JCR'den Türk ekonomisine dair değerlendirme
Japon kredi derecelendirme kuruluşu JCR, TCMB'nin faiz artırımına gitmemesinin TL ile borçlanmak zorunda olan KOBİ'lerin toplu iflas olasılıklarının artmasını göreceli olarak azalttığını bildirdi
Kredi derecelendirme kuruluşu JCR'nin Başkanı Orhan Ökmen üretim verilerinin sınırlı bir daralmaya; krediler, otomotiv satışları, beyaz eşya gibi talep bazlı verilerin ise daha ciddi bir daralmaya işaret ettiğini bildirdi.
Ökmen iktisadi faaliyette öngörülen daralmanın iş gücü piyasasını olumsuz etkileyeceği ve işsizlik oranlarının yükseleceğini belirterek "Böyle bir konjonktürde TCMB’nin faiz artırımına gitmemiş olması TL ile borçlanmak zorunda olan KOBİ'lerin toplu iflas olasılıklarının artmasını göreceli olarak azaltmıştır." yorumunu yaptı.
Ökmen'in açıklamasında öne çıkanlar şöyle;
Cari açığın düşmesine neden olan ihracat ve turizm kanalı ekonomik daralmayı sınırlarken, Aynı şekilde cari açığın düşmesine neden olan ithalat daralması ise tam tersi yönde ekonomik daralmayı daha da artırmaktadır: Reel kurdaki birikimli değer kayıpları ve küresel büyümedeki olumlu seyrin etkisiyle artış eğilimine giren ihracatın dış ticarette yarattığı gelişmeler ve yükselen turizm aktiviteleri ekonomik daralmayı bir miktar sınırlayacak ve büyümeye katkısı pozitif yönde giderek daha da belirginleşecek olmasına rağmen, ithalat yavaşlamasına dayalı dış ticaret açığındaki daralma da genel ekonomik daralmayı negatif olarak tamamen ters yönde hızlandıracaktır.
Büyük ölçekli imalat sanayinin özkaynaklarının payı azalmakta ve dolayısıyla leverage rasyoları giderek artmaktadır.
2013 ten bu yana büyük ölçekli imalat sanayinde kısa vadeli kaynakların payı uzun vadeli kaynaklara göre daha hızlı artmakta ve likidite yönetimini zorlaştırmaktadır.

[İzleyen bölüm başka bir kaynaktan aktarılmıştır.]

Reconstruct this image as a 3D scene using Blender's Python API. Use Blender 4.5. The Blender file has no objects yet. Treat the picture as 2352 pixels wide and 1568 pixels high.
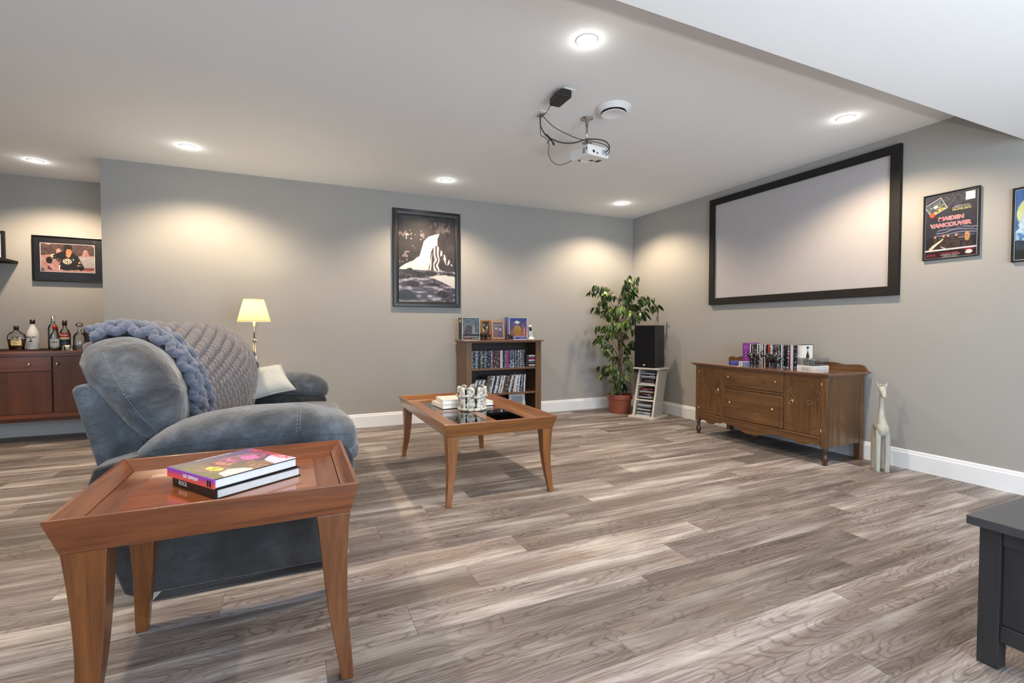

Büyük ölçekli imalat sanayinde ana faaliyetlerinden sağlanan kaynaklar işletme devamlılığını sağlayacak seviyenin altına düşmektedir: Fon girişlerinin ortalama %45’lik kısmını kısa vadeli yabancı kaynaklardan, %10’luk kısmını Uzun vadeli kaynaklardan, %35’lik kısmını ise kendi faaliyetlerinden, %2’lik kısmı ise öz kaynaklarından sağlanmaktadır.

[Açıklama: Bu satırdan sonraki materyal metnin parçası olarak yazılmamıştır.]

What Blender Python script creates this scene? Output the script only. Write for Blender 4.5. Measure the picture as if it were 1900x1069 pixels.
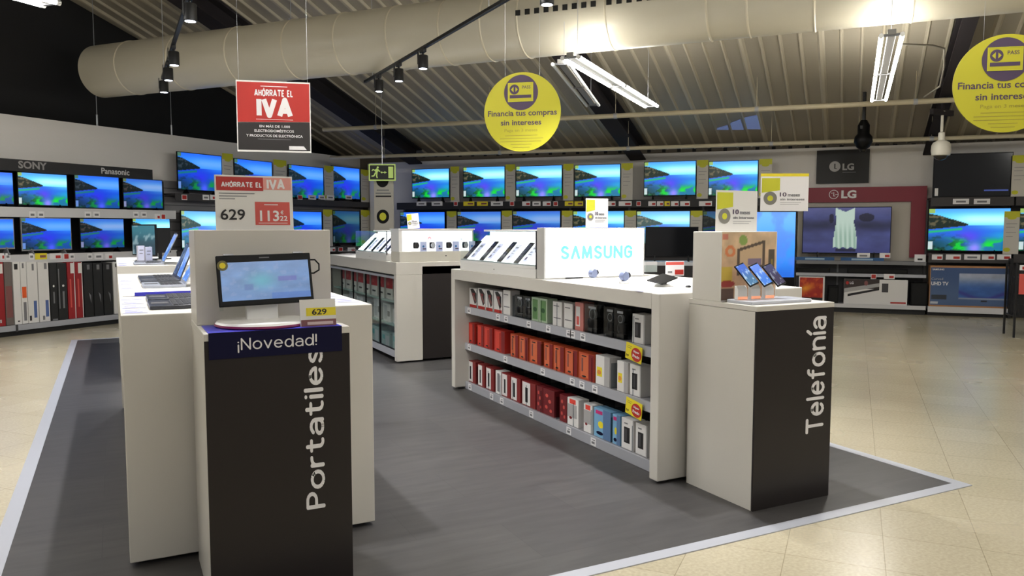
import bpy, math, random
import numpy as np
from mathutils import Vector, Matrix
random.seed(7)
S=bpy.context.scene; COL=S.collection
for o in list(bpy.data.objects): bpy.data.objects.remove(o)
# ------------------------------------------------------------------ camera
F=1452.0; PITCH=math.radians(4.36); YAW=math.radians(26.9); EYE=1.5
cam_d=bpy.data.cameras.new('camera'); cam=bpy.data.objects.new('camera',cam_d); COL.objects.link(cam)
cam.location=(0,0,EYE); cam.rotation_euler=(math.pi/2-PITCH,0,-YAW)
cam_d.sensor_width=36; cam_d.sensor_fit='HORIZONTAL'; cam_d.lens=36*F/1900; cam_d.clip_start=.05; cam_d.clip_end=120
S.camera=cam
# ------------------------------------------------------------------ world, exposure
W=bpy.data.worlds.new('world'); S.world=W; W.use_nodes=True
W.node_tree.nodes['Background'].inputs[0].default_value=(1,.98,.965,1)
W.node_tree.nodes['Background'].inputs[1].default_value=.30
S.view_settings.view_transform='Standard'; S.view_settings.look='None'; S.view_settings.gamma=1
S.view_settings.use_curve_mapping=False; S.view_settings.exposure=-0.17
SPOT_W=290.0; TUBE_E=56.0; AREA_W=3.0
# ------------------------------------------------------------------ survey helpers (site measurements -> metres)
cp,sp,ct,st=math.cos(PITCH),math.sin(PITCH),math.cos(YAW),math.sin(YAW)
A3=lambda *a: np.array(a,float)
def ray(x,y):
    a=(x-950)/F; b=-(y-534.5)/F; c1=cp+b*sp; c2=-sp+b*cp
    return A3(a*ct+c1*st,-a*st+c1*ct,c2)
def hit(x,y,p0,n):
    r=ray(x,y); o=A3(0,0,EYE); return o+r*(np.dot(np.asarray(p0,float)-o,n)/np.dot(r,n))
PZ=lambda x,y,z: hit(x,y,(0,0,z),(0,0,1))
PX=lambda x,y,v: hit(x,y,(v,0,0),(1,0,0))
PY=lambda x,y,v: hit(x,y,(0,v,0),(0,1,0))
def PD(x,y,d):
    r=ray(x,y); f=A3(st,ct,0); return A3(0,0,EYE)+r*(d/np.dot(r,f))
def az(a):
    a=math.radians(a); return A3(math.sin(a)*ct+math.cos(a)*st,-math.sin(a)*st+math.cos(a)*ct,0)
UP=A3(0,0,1)
# ------------------------------------------------------------------ materials
def lin(c):
    c=np.asarray(c,float)/255.; return np.where(c<=.04045,c/12.92,((c+.055)/1.055)**2.4)
MATS={}
def mat(name,rgb=(200,200,200),rough=.5,metal=0,emit=0,spec=.5,alpha=1,trans=0,noise=0,nscale=20,coat=0):
    if name in MATS: return MATS[name]
    m=bpy.data.materials.new(name); m.use_nodes=True; nt=m.node_tree; b=nt.nodes['Principled BSDF']
    c=tuple(lin(rgb))+(1,)
    b.inputs['Base Color'].default_value=c; b.inputs['Roughness'].default_value=rough; b.inputs['Metallic'].default_value=metal
    b.inputs['Specular IOR Level'].default_value=spec
    b.inputs['Coat Weight'].default_value=coat
    if emit: b.inputs['Emission Color'].default_value=c; b.inputs['Emission Strength'].default_value=emit
    if trans: b.inputs['Transmission Weight'].default_value=trans
    if noise:
        tc=nt.nodes.new('ShaderNodeTexCoord'); n=nt.nodes.new('ShaderNodeTexNoise'); n.inputs['Scale'].default_value=nscale; n.inputs['Detail'].default_value=5
        mp=nt.nodes.new('ShaderNodeMapRange'); mp.inputs[3].default_value=1-noise; mp.inputs[4].default_value=1+noise
        mx=nt.nodes.new('ShaderNodeVectorMath'); mx.operation='SCALE'; mx.inputs[0].default_value=c[:3]
        nt.links.new(tc.outputs['Object'],n.inputs['Vector']); nt.links.new(n.outputs[0],mp.inputs[0]); nt.links.new(mp.outputs[0],mx.inputs['Scale']); nt.links.new(mx.outputs[0],b.inputs['Base Color'])
    MATS[name]=m; return m
def glassmat(name,rgb=(247,251,250),clear=.85):
    if name in MATS: return MATS[name]
    m=bpy.data.materials.new(name); m.use_nodes=True; nt=m.node_tree; nt.nodes.clear()
    o=nt.nodes.new('ShaderNodeOutputMaterial'); t=nt.nodes.new('ShaderNodeBsdfTransparent'); t.inputs[0].default_value=tuple(lin(rgb))+(1,)
    g=nt.nodes.new('ShaderNodeBsdfGlossy'); g.inputs['Roughness'].default_value=.04; mx=nt.nodes.new('ShaderNodeMixShader')
    lw=nt.nodes.new('ShaderNodeLayerWeight'); lw.inputs[0].default_value=.5; pw=nt.nodes.new('ShaderNodeMath'); pw.operation='POWER'; pw.inputs[1].default_value=4
    mr=nt.nodes.new('ShaderNodeMapRange'); mr.inputs[3].default_value=.05; mr.inputs[4].default_value=.6
    nt.links.new(lw.outputs['Facing'],pw.inputs[0]); nt.links.new(pw.outputs[0],mr.inputs[0]); nt.links.new(mr.outputs[0],mx.inputs[0]); nt.links.new(t.outputs[0],mx.inputs[1]); nt.links.new(g.outputs[0],mx.inputs[2]); nt.links.new(mx.outputs[0],o.inputs[0])
    MATS[name]=m; return m
white=mat('white laminate',(206,202,194),.38,noise=.012,nscale=3)
white2=mat('white plastic',(232,231,228),.35)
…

İşletmelerin toplam nakit yaratma kapasitesi içerisinde ana faaliyetlerinden elde ettikleri fonların %50’nin altına düşmüş olması, işletme faaliyet devamlılıklarını kritik hale getirmiştir.
Büyük ölçekli imalat sanayindeki fon kullanımları ise dönen varlıklar lehine artmakta, yatırım harcamaları düşmektedir. Mevcut durumda, yaratılan toplam kaynakların %60-65’lik kısmı dönen varlıklara ve sadece %30-35’ kısmı duran varlıklara ayrılmaktadır.
Sonuçta büyük firmalar tarafından sağlanan fonların daha çok kısa vadeli olması nedeniyle bu gibi firmaların yatırım yapma üretim güçlerini artırma veya yenileme eğilimleri azalmış durumdadır.
Döviz yükümlülükleri olan firmaların önemli bir bölümü kur zararı nedeniyle “teknik iflas” içerisine düşmüştür: Yapılan düzenlemeyle 2023 yılına kadar bu zararları bilançolarında göstermeyerek kaydi olarak teknik iflasın dışına çıkılmış gösterilmektedir.
Bankacılık kesiminin kredi verme mekanizmaları tekrar kredi verebilir hale getirilmeden ekonomik daralmanın önlenmesi söz konusu olamayacaktır: Bankacılık kesiminin kredi verme mekanizmalarının işler hale getirilmesinin tek koşulu ise herhangi bir nakdi sermaye veya ilave likidite artışına gerek kalmadan, riskli varlıklar arasında iyi-kötü ayrımı yapılarak sermaye yeterlilik oranlarının uluslararası normlara göre ölçülmesi ile sağlanacaktır. Bu yöntemle ölçülen SYR ‘de ortaya çıkacak olan reel ve kaliteli artışlar, bankacılık sektörünün kredi verme isteğini kendiliğinden artıracaktır.